■ PROVIDED DATA

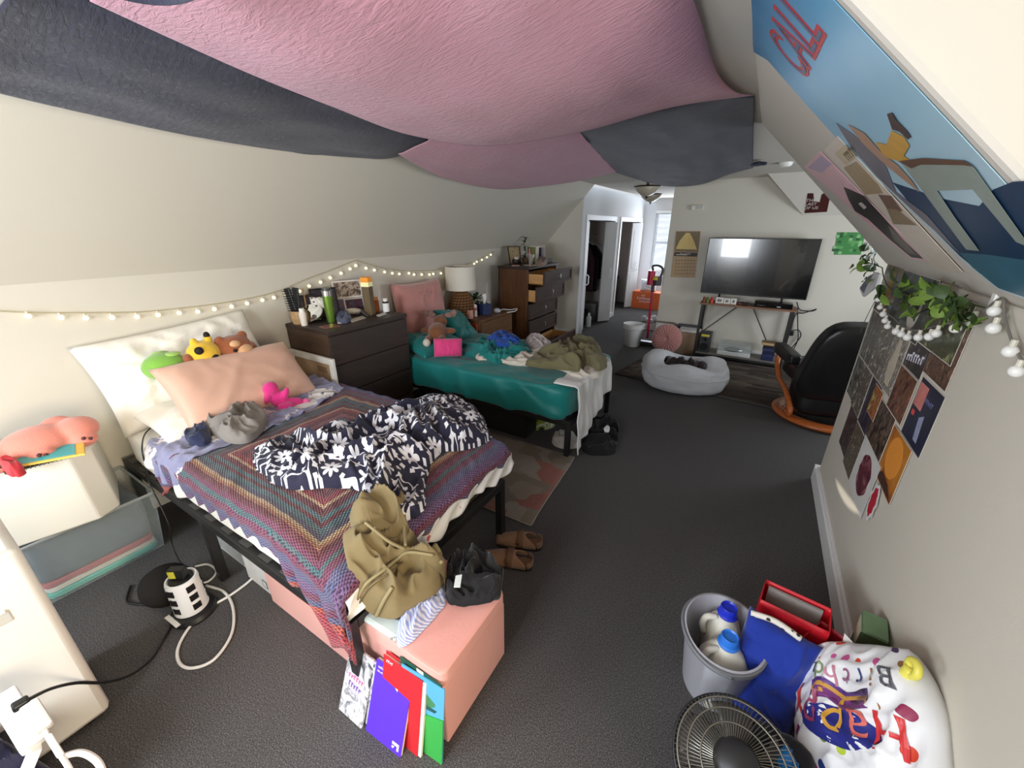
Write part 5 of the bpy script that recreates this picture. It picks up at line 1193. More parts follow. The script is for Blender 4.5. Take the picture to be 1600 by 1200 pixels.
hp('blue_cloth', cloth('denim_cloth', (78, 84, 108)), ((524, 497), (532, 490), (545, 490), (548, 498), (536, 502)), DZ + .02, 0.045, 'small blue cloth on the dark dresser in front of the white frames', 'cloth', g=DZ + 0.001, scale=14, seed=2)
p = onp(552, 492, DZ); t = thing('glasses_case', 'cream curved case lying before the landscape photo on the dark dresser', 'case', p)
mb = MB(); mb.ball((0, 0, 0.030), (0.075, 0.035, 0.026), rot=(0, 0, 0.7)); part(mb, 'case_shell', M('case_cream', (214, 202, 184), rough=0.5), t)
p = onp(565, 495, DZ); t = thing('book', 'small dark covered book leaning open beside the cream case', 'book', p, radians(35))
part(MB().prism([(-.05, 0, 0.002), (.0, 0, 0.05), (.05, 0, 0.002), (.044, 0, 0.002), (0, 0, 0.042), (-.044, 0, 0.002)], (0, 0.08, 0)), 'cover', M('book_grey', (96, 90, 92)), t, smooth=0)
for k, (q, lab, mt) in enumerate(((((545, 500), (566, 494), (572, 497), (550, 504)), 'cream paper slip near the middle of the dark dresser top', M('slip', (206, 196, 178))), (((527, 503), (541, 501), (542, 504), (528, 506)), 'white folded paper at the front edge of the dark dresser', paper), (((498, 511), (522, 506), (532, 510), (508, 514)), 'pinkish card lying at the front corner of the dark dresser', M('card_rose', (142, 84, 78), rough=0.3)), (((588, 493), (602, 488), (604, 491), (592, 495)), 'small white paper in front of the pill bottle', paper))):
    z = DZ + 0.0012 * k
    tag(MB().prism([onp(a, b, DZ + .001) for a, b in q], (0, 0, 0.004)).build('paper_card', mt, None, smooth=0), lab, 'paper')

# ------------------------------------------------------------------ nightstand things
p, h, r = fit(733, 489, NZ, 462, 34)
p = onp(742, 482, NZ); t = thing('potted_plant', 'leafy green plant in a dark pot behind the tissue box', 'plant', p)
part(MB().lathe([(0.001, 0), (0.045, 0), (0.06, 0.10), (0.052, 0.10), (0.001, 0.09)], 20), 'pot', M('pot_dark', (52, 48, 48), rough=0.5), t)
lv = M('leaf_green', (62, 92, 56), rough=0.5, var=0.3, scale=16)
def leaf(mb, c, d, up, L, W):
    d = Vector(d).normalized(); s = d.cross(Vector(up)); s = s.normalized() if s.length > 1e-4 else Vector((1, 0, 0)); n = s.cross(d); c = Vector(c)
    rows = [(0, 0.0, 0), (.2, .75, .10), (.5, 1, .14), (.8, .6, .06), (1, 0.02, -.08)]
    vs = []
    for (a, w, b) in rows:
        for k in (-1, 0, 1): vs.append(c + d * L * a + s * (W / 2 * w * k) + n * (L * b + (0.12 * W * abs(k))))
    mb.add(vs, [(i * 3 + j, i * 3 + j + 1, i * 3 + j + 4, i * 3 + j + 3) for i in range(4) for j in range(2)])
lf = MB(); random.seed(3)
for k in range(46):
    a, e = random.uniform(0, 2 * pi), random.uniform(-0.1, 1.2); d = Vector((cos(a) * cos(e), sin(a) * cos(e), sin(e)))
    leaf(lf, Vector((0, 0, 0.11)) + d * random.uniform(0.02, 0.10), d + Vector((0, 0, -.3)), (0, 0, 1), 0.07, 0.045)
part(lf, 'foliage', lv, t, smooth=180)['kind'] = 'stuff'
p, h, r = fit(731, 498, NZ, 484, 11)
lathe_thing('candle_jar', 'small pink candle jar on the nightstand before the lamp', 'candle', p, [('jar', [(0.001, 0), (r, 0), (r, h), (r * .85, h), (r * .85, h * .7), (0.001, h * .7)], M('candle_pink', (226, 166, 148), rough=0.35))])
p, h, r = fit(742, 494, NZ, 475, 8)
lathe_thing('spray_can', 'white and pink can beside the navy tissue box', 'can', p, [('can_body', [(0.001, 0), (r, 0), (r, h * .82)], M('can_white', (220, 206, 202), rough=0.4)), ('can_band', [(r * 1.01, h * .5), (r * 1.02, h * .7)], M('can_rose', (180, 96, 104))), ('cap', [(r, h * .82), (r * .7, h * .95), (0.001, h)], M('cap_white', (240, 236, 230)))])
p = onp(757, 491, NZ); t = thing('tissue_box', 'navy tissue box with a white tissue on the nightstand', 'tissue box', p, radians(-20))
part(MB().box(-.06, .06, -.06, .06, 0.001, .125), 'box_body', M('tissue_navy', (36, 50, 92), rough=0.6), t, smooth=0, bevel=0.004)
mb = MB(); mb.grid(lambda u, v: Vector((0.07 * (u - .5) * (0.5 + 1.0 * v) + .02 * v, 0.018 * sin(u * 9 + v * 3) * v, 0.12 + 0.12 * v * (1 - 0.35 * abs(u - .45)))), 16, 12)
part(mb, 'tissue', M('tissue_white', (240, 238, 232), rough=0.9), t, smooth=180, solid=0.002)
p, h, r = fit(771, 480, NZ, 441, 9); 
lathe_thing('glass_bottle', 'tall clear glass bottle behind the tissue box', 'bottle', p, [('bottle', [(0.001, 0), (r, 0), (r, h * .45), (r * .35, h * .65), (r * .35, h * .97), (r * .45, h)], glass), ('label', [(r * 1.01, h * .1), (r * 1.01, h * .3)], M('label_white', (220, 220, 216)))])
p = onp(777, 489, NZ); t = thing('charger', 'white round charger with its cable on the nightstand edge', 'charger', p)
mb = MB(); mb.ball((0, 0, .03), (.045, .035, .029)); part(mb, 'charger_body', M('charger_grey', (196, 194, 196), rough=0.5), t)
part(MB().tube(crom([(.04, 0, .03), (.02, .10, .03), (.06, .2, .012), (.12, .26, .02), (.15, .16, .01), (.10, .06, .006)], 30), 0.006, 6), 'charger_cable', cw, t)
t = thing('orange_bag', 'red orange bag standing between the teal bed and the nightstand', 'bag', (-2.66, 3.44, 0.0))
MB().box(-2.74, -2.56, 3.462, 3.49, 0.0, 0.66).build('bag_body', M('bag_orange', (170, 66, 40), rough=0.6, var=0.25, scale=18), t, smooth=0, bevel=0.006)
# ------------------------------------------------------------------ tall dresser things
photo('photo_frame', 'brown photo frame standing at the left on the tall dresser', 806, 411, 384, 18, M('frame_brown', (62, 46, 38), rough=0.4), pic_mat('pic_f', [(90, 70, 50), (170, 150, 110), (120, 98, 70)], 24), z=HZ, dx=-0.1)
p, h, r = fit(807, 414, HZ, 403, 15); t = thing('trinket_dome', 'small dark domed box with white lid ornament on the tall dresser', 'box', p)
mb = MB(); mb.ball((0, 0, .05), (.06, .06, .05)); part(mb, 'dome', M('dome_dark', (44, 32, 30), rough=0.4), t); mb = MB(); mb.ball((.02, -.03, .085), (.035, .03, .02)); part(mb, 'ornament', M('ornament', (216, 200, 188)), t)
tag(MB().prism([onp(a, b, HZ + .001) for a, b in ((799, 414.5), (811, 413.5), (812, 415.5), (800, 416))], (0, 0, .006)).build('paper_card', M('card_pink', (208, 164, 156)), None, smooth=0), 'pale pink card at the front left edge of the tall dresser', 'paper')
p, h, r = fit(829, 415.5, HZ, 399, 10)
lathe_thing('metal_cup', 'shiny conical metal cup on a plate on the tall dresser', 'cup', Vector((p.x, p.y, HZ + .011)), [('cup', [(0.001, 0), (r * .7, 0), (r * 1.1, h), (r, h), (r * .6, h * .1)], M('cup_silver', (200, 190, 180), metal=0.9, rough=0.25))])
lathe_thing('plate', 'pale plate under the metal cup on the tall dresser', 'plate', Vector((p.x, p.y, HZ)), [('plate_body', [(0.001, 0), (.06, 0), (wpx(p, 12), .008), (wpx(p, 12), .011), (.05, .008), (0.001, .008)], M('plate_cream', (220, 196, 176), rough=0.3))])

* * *

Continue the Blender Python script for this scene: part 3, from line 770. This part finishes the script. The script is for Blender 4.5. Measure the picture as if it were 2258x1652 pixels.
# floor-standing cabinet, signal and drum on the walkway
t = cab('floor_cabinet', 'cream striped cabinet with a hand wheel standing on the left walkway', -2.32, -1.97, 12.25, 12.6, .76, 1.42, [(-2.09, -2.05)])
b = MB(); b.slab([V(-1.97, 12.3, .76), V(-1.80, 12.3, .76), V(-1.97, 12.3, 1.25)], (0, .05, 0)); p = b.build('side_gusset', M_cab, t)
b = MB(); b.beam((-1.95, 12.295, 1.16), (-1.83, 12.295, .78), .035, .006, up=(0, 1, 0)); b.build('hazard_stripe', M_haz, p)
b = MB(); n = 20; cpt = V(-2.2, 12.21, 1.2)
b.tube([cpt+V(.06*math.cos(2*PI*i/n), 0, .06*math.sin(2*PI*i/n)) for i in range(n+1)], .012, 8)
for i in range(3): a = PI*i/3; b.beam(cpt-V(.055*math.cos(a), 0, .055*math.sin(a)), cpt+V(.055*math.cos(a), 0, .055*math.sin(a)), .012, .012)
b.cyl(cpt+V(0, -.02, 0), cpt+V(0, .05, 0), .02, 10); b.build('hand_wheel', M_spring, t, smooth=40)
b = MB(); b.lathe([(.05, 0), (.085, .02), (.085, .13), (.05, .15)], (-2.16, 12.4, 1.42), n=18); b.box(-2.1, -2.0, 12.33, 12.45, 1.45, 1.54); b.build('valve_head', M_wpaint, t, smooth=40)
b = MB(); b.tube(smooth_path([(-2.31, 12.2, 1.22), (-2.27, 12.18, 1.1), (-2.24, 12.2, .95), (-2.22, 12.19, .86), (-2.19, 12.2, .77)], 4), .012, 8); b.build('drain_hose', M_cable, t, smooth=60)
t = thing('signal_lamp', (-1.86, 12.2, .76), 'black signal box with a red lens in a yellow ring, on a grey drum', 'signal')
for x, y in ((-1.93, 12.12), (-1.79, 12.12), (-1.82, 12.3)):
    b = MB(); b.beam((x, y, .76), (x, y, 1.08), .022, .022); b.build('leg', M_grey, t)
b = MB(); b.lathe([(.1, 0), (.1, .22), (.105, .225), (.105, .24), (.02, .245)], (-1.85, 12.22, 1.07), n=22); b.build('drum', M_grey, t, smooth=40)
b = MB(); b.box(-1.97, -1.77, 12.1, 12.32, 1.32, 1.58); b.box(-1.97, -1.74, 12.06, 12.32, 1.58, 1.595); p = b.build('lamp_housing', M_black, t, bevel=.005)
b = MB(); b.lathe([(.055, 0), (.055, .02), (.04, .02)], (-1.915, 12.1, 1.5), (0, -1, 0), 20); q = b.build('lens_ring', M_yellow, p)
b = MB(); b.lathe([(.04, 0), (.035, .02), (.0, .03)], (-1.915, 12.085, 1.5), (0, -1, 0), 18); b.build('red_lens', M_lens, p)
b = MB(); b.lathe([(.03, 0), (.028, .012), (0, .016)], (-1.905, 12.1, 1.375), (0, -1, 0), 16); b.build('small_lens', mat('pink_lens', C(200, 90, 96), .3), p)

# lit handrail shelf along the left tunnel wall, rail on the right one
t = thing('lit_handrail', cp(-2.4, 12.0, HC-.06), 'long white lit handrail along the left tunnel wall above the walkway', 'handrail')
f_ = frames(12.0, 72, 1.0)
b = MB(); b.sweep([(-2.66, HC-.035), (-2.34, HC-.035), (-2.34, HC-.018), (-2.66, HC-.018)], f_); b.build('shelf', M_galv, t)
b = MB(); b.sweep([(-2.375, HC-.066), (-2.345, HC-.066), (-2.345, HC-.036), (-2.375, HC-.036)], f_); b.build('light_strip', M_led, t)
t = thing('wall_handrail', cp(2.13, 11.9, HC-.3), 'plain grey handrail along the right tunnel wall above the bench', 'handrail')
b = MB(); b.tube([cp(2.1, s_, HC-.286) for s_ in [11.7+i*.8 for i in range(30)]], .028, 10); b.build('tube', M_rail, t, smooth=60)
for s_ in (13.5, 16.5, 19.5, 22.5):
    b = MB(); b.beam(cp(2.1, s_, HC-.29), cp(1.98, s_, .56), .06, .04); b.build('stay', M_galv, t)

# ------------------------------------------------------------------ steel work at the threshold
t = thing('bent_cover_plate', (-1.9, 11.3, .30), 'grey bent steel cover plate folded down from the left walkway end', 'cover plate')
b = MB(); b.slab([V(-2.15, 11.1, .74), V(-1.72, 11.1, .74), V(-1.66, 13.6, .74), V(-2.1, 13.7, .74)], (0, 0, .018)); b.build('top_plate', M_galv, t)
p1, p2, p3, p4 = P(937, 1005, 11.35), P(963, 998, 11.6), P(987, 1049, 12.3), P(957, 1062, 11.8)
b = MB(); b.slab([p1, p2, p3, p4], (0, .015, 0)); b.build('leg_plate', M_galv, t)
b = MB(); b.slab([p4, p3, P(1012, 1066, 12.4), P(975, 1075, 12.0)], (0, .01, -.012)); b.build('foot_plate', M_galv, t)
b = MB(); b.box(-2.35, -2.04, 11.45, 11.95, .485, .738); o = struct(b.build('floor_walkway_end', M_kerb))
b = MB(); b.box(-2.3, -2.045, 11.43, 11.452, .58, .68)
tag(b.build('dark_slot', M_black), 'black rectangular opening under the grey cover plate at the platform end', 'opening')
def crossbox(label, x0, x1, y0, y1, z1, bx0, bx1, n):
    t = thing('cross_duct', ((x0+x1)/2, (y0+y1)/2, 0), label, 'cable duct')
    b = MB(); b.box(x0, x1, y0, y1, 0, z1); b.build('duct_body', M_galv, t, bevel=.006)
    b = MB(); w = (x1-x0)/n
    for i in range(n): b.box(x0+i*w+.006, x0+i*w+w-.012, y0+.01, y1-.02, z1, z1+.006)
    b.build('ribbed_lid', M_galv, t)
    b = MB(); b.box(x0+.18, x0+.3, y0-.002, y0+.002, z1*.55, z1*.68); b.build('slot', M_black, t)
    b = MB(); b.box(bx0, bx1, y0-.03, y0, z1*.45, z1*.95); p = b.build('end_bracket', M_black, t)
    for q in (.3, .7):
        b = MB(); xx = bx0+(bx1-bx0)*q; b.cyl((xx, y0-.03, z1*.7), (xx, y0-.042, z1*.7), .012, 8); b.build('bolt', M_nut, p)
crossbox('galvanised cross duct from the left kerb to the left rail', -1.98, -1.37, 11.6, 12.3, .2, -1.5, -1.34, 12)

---

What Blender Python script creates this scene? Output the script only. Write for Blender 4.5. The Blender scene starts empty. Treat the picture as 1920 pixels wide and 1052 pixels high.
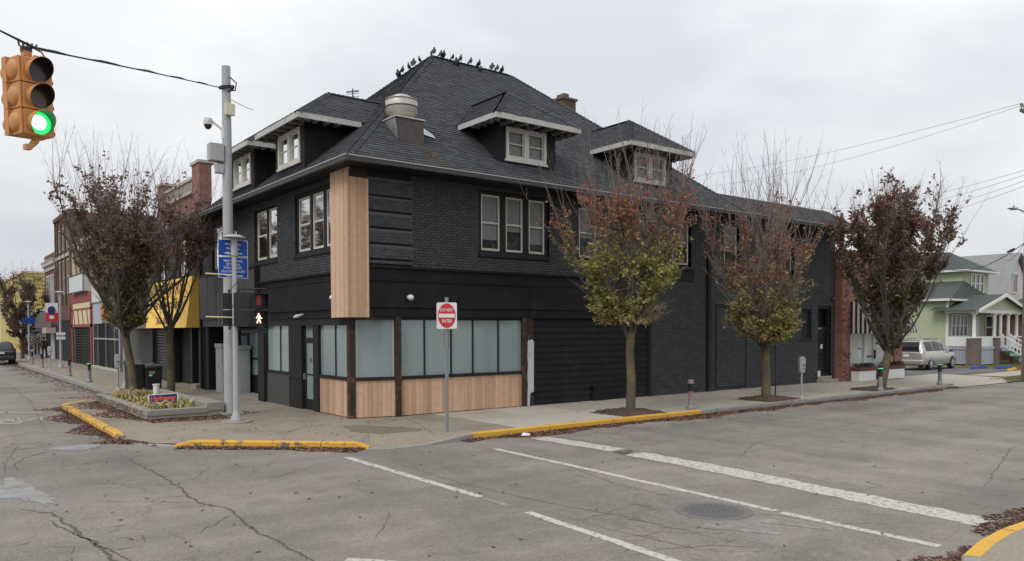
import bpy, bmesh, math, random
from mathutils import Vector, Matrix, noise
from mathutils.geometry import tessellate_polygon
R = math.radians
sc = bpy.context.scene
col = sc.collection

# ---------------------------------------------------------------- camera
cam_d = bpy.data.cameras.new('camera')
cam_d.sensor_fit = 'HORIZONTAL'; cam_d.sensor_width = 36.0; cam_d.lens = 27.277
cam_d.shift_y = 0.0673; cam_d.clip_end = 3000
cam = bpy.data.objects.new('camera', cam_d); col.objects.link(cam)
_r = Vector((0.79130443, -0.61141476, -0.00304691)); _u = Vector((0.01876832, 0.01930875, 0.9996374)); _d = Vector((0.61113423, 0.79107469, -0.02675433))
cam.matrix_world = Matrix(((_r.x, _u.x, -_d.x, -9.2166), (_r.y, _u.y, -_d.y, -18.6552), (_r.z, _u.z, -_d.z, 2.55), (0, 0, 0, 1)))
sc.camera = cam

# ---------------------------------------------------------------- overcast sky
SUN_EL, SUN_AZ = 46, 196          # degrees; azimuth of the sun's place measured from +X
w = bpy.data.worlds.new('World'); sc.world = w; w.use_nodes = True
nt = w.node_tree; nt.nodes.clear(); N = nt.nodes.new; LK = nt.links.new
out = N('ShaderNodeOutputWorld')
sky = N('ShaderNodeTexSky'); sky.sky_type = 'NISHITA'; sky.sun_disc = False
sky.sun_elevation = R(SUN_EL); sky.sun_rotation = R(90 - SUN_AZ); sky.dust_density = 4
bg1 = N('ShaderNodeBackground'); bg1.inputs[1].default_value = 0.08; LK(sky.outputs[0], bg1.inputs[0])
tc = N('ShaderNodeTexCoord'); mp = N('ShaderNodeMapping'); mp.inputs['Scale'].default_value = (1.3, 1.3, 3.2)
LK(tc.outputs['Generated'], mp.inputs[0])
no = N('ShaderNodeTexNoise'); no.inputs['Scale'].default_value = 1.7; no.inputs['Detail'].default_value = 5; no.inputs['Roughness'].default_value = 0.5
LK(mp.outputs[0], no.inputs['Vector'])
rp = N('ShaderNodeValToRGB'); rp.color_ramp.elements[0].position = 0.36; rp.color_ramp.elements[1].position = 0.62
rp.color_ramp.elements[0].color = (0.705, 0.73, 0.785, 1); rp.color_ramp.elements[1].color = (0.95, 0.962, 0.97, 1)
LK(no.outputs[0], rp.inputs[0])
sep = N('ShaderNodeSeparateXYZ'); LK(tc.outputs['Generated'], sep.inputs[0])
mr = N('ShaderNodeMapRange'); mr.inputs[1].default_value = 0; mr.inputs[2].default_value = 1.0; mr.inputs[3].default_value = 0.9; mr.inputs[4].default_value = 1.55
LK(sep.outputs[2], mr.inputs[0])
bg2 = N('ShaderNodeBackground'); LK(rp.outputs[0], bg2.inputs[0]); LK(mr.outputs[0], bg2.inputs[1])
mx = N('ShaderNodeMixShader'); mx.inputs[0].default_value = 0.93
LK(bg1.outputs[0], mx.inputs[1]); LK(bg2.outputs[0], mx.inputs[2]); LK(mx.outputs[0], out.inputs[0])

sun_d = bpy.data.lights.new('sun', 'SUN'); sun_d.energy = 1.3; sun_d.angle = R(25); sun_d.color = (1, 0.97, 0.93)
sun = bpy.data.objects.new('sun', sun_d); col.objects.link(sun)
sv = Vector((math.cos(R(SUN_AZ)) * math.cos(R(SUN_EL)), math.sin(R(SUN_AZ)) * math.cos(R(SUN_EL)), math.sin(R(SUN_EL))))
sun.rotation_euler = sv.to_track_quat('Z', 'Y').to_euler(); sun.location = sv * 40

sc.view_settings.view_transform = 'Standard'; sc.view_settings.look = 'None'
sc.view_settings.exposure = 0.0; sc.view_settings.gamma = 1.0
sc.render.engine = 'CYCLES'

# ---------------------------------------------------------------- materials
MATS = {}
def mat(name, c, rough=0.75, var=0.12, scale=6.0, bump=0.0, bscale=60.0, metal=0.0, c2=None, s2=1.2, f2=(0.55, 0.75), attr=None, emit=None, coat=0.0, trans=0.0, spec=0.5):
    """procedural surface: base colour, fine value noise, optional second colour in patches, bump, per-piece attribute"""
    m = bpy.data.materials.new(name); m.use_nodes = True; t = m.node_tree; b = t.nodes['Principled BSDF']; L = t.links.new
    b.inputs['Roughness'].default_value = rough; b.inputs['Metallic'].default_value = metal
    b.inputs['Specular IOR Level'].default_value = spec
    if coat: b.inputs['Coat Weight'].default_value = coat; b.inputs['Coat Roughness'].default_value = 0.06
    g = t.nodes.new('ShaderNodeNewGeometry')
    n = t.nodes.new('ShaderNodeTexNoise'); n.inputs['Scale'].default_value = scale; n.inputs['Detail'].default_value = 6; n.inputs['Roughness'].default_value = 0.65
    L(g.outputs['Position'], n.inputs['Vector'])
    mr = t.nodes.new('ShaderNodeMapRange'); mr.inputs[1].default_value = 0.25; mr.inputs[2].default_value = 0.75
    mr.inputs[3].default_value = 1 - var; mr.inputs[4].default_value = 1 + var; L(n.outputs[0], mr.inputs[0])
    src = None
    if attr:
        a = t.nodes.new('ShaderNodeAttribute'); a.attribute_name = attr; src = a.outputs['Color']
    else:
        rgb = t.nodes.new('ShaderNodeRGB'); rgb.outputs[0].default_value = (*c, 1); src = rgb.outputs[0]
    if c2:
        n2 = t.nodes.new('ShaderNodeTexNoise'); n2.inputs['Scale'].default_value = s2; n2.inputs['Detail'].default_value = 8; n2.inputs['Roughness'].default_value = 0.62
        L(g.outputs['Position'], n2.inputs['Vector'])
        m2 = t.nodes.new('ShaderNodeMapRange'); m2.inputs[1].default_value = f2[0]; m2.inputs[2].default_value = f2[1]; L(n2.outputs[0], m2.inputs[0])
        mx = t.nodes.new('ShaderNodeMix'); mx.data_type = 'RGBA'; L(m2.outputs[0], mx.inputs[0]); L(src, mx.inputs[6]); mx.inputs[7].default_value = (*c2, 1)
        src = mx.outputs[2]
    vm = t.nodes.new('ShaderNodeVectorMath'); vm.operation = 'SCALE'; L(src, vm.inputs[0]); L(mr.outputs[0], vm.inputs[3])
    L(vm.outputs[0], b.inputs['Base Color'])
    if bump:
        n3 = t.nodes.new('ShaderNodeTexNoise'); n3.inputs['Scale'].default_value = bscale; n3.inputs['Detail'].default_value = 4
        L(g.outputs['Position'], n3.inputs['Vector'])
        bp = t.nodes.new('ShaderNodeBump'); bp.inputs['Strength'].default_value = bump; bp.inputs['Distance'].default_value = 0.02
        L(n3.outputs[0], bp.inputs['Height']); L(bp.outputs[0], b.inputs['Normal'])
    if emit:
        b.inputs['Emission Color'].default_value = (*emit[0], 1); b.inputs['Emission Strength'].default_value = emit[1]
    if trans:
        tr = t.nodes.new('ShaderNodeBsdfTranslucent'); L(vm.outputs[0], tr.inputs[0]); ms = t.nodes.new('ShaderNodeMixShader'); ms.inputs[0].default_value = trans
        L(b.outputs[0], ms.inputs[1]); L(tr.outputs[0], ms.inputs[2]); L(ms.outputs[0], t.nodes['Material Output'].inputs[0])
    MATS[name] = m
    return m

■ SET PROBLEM
Of the lines above, copy only those from the one holding "What Blender Python" to the one holding "col = sc.collection", both included, and exclude every image.

■ TASK RESPONSE
What Blender Python script creates this scene? Output the script only. Write for Blender 4.5. The Blender scene starts empty. Treat the picture as 1920 pixels wide and 1052 pixels high.
import bpy, bmesh, math, random
from mathutils import Vector, Matrix, noise
from mathutils.geometry import tessellate_polygon
R = math.radians
sc = bpy.context.scene
col = sc.collection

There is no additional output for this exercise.